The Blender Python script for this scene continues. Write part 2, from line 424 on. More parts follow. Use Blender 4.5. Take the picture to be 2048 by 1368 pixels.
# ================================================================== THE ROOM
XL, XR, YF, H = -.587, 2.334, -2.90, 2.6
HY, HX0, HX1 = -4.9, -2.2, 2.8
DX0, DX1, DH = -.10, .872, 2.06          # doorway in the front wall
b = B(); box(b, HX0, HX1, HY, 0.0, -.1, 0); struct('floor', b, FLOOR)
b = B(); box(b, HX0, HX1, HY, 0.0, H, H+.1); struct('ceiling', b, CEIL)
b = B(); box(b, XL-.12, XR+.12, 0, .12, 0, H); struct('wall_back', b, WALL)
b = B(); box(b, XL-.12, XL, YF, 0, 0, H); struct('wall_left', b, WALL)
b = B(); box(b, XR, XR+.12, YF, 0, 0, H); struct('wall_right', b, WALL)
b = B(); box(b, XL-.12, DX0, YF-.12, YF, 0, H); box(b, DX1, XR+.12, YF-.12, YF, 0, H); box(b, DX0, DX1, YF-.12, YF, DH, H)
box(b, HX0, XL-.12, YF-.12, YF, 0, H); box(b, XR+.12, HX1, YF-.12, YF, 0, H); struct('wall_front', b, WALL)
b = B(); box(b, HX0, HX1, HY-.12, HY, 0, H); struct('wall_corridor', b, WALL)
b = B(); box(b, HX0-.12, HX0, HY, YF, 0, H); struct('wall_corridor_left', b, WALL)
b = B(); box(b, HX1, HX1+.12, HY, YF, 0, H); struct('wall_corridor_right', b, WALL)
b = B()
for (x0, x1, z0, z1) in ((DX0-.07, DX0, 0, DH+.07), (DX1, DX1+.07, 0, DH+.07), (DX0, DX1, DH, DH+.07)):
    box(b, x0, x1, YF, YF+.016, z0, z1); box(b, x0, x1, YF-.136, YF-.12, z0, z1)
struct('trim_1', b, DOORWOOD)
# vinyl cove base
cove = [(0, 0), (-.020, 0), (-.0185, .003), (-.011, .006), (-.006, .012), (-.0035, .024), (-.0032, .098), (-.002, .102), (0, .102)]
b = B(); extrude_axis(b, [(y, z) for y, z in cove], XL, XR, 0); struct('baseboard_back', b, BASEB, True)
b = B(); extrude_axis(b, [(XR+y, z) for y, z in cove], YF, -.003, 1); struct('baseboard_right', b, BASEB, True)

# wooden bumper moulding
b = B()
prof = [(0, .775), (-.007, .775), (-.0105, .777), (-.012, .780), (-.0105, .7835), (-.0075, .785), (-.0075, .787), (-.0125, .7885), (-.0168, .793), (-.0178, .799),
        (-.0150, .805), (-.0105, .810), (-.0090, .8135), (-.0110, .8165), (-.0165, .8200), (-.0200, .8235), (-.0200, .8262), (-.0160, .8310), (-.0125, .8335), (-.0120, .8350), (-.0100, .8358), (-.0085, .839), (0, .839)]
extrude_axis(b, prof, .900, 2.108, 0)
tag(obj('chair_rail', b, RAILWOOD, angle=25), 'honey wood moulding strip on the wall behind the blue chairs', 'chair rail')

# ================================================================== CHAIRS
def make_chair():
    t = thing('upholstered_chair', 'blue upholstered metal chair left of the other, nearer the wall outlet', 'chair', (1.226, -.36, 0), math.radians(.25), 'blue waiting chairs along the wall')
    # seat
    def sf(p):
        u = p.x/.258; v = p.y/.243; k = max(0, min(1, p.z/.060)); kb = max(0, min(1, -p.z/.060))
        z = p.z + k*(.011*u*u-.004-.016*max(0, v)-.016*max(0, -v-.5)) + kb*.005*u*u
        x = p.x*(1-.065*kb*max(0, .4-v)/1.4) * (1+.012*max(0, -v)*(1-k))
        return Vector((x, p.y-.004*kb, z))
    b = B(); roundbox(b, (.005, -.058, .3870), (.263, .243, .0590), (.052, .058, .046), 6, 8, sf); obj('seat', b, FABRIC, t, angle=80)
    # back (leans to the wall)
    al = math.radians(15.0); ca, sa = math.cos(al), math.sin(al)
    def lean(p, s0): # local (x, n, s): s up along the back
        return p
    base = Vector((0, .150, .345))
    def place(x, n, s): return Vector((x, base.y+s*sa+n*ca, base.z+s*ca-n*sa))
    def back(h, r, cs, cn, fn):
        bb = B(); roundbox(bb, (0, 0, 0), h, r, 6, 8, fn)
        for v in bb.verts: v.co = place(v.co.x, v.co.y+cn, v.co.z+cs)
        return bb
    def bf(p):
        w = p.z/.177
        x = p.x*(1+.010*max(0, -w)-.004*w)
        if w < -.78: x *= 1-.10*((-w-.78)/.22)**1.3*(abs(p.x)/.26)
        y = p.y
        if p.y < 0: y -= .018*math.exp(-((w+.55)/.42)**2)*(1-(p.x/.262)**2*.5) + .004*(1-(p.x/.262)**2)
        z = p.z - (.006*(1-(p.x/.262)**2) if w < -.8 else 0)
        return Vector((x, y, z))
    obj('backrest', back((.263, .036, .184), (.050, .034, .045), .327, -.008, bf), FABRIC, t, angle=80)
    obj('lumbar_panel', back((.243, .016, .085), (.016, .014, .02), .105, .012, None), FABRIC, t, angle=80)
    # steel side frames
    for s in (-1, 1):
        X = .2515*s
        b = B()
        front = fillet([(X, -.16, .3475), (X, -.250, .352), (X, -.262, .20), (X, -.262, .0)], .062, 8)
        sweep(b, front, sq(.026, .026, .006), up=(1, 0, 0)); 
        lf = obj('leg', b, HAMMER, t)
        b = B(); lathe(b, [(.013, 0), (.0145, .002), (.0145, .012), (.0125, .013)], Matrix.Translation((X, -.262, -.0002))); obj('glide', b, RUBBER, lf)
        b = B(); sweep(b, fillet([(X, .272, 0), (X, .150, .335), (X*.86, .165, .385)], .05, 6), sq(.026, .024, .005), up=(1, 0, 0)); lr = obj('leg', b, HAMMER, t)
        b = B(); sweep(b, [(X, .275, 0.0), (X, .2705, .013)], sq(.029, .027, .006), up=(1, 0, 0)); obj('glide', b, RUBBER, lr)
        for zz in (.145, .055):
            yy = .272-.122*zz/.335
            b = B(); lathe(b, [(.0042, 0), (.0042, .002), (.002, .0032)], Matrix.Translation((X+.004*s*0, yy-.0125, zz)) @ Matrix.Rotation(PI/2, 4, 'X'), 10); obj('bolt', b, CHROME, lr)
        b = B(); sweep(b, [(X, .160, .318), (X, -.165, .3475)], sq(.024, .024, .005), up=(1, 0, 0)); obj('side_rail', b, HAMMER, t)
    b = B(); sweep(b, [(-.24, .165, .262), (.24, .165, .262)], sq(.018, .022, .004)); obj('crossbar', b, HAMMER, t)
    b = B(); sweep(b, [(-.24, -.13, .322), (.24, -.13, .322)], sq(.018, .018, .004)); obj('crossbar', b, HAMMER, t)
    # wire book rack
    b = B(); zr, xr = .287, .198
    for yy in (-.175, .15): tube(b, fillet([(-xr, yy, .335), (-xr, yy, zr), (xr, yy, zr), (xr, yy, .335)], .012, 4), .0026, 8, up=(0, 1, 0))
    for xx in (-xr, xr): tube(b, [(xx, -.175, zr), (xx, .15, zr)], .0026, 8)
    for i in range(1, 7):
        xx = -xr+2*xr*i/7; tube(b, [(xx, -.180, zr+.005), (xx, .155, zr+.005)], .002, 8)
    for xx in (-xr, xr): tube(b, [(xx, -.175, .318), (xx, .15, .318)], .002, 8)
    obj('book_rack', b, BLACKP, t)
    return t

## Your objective
Return the material in full, exactly as shown.

## Reply
The Blender Python script for this scene continues. Write part 2, from line 424 on. More parts follow. Use Blender 4.5. Take the picture to be 2048 by 1368 pixels.
# ================================================================== THE ROOM
XL, XR, YF, H = -.587, 2.334, -2.90, 2.6
HY, HX0, HX1 = -4.9, -2.2, 2.8
DX0, DX1, DH = -.10, .872, 2.06          # doorway in the front wall
b = B(); box(b, HX0, HX1, HY, 0.0, -.1, 0); struct('floor', b, FLOOR)
b = B(); box(b, HX0, HX1, HY, 0.0, H, H+.1); struct('ceiling', b, CEIL)
b = B(); box(b, XL-.12, XR+.12, 0, .12, 0, H); struct('wall_back', b, WALL)
b = B(); box(b, XL-.12, XL, YF, 0, 0, H); struct('wall_left', b, WALL)
b = B(); box(b, XR, XR+.12, YF, 0, 0, H); struct('wall_right', b, WALL)
b = B(); box(b, XL-.12, DX0, YF-.12, YF, 0, H); box(b, DX1, XR+.12, YF-.12, YF, 0, H); box(b, DX0, DX1, YF-.12, YF, DH, H)
box(b, HX0, XL-.12, YF-.12, YF, 0, H); box(b, XR+.12, HX1, YF-.12, YF, 0, H); struct('wall_front', b, WALL)
b = B(); box(b, HX0, HX1, HY-.12, HY, 0, H); struct('wall_corridor', b, WALL)
b = B(); box(b, HX0-.12, HX0, HY, YF, 0, H); struct('wall_corridor_left', b, WALL)
b = B(); box(b, HX1, HX1+.12, HY, YF, 0, H); struct('wall_corridor_right', b, WALL)
b = B()
for (x0, x1, z0, z1) in ((DX0-.07, DX0, 0, DH+.07), (DX1, DX1+.07, 0, DH+.07), (DX0, DX1, DH, DH+.07)):
    box(b, x0, x1, YF, YF+.016, z0, z1); box(b, x0, x1, YF-.136, YF-.12, z0, z1)
struct('trim_1', b, DOORWOOD)
# vinyl cove base
cove = [(0, 0), (-.020, 0), (-.0185, .003), (-.011, .006), (-.006, .012), (-.0035, .024), (-.0032, .098), (-.002, .102), (0, .102)]
b = B(); extrude_axis(b, [(y, z) for y, z in cove], XL, XR, 0); struct('baseboard_back', b, BASEB, True)
b = B(); extrude_axis(b, [(XR+y, z) for y, z in cove], YF, -.003, 1); struct('baseboard_right', b, BASEB, True)

# wooden bumper moulding
b = B()
prof = [(0, .775), (-.007, .775), (-.0105, .777), (-.012, .780), (-.0105, .7835), (-.0075, .785), (-.0075, .787), (-.0125, .7885), (-.0168, .793), (-.0178, .799),
        (-.0150, .805), (-.0105, .810), (-.0090, .8135), (-.0110, .8165), (-.0165, .8200), (-.0200, .8235), (-.0200, .8262), (-.0160, .8310), (-.0125, .8335), (-.0120, .8350), (-.0100, .8358), (-.0085, .839), (0, .839)]
extrude_axis(b, prof, .900, 2.108, 0)
tag(obj('chair_rail', b, RAILWOOD, angle=25), 'honey wood moulding strip on the wall behind the blue chairs', 'chair rail')

# ================================================================== CHAIRS
def make_chair():
    t = thing('upholstered_chair', 'blue upholstered metal chair left of the other, nearer the wall outlet', 'chair', (1.226, -.36, 0), math.radians(.25), 'blue waiting chairs along the wall')
    # seat
    def sf(p):
        u = p.x/.258; v = p.y/.243; k = max(0, min(1, p.z/.060)); kb = max(0, min(1, -p.z/.060))
        z = p.z + k*(.011*u*u-.004-.016*max(0, v)-.016*max(0, -v-.5)) + kb*.005*u*u
        x = p.x*(1-.065*kb*max(0, .4-v)/1.4) * (1+.012*max(0, -v)*(1-k))
        return Vector((x, p.y-.004*kb, z))
    b = B(); roundbox(b, (.005, -.058, .3870), (.263, .243, .0590), (.052, .058, .046), 6, 8, sf); obj('seat', b, FABRIC, t, angle=80)
    # back (leans to the wall)
    al = math.radians(15.0); ca, sa = math.cos(al), math.sin(al)
    def lean(p, s0): # local (x, n, s): s up along the back
        return p
    base = Vector((0, .150, .345))
    def place(x, n, s): return Vector((x, base.y+s*sa+n*ca, base.z+s*ca-n*sa))
    def back(h, r, cs, cn, fn):
        bb = B(); roundbox(bb, (0, 0, 0), h, r, 6, 8, fn)
        for v in bb.verts: v.co = place(v.co.x, v.co.y+cn, v.co.z+cs)
        return bb
    def bf(p):
        w = p.z/.177
        x = p.x*(1+.010*max(0, -w)-.004*w)
        if w < -.78: x *= 1-.10*((-w-.78)/.22)**1.3*(abs(p.x)/.26)
        y = p.y
        if p.y < 0: y -= .018*math.exp(-((w+.55)/.42)**2)*(1-(p.x/.262)**2*.5) + .004*(1-(p.x/.262)**2)
        z = p.z - (.006*(1-(p.x/.262)**2) if w < -.8 else 0)
        return Vector((x, y, z))
    obj('backrest', back((.263, .036, .184), (.050, .034, .045), .327, -.008, bf), FABRIC, t, angle=80)
    obj('lumbar_panel', back((.243, .016, .085), (.016, .014, .02), .105, .012, None), FABRIC, t, angle=80)
    # steel side frames
    for s in (-1, 1):
        X = .2515*s
        b = B()
        front = fillet([(X, -.16, .3475), (X, -.250, .352), (X, -.262, .20), (X, -.262, .0)], .062, 8)
        sweep(b, front, sq(.026, .026, .006), up=(1, 0, 0)); 
        lf = obj('leg', b, HAMMER, t)
        b = B(); lathe(b, [(.013, 0), (.0145, .002), (.0145, .012), (.0125, .013)], Matrix.Translation((X, -.262, -.0002))); obj('glide', b, RUBBER, lf)
        b = B(); sweep(b, fillet([(X, .272, 0), (X, .150, .335), (X*.86, .165, .385)], .05, 6), sq(.026, .024, .005), up=(1, 0, 0)); lr = obj('leg', b, HAMMER, t)
        b = B(); sweep(b, [(X, .275, 0.0), (X, .2705, .013)], sq(.029, .027, .006), up=(1, 0, 0)); obj('glide', b, RUBBER, lr)
        for zz in (.145, .055):
            yy = .272-.122*zz/.335
            b = B(); lathe(b, [(.0042, 0), (.0042, .002), (.002, .0032)], Matrix.Translation((X+.004*s*0, yy-.0125, zz)) @ Matrix.Rotation(PI/2, 4, 'X'), 10); obj('bolt', b, CHROME, lr)
        b = B(); sweep(b, [(X, .160, .318), (X, -.165, .3475)], sq(.024, .024, .005), up=(1, 0, 0)); obj('side_rail', b, HAMMER, t)
    b = B(); sweep(b, [(-.24, .165, .262), (.24, .165, .262)], sq(.018, .022, .004)); obj('crossbar', b, HAMMER, t)
    b = B(); sweep(b, [(-.24, -.13, .322), (.24, -.13, .322)], sq(.018, .018, .004)); obj('crossbar', b, HAMMER, t)
    # wire book rack
    b = B(); zr, xr = .287, .198
    for yy in (-.175, .15): tube(b, fillet([(-xr, yy, .335), (-xr, yy, zr), (xr, yy, zr), (xr, yy, .335)], .012, 4), .0026, 8, up=(0, 1, 0))
    for xx in (-xr, xr): tube(b, [(xx, -.175, zr), (xx, .15, zr)], .0026, 8)
    for i in range(1, 7):
        xx = -xr+2*xr*i/7; tube(b, [(xx, -.180, zr+.005), (xx, .155, zr+.005)], .002, 8)
    for xx in (-xr, xr): tube(b, [(xx, -.175, .318), (xx, .15, .318)], .002, 8)
    obj('book_rack', b, BLACKP, t)
    return t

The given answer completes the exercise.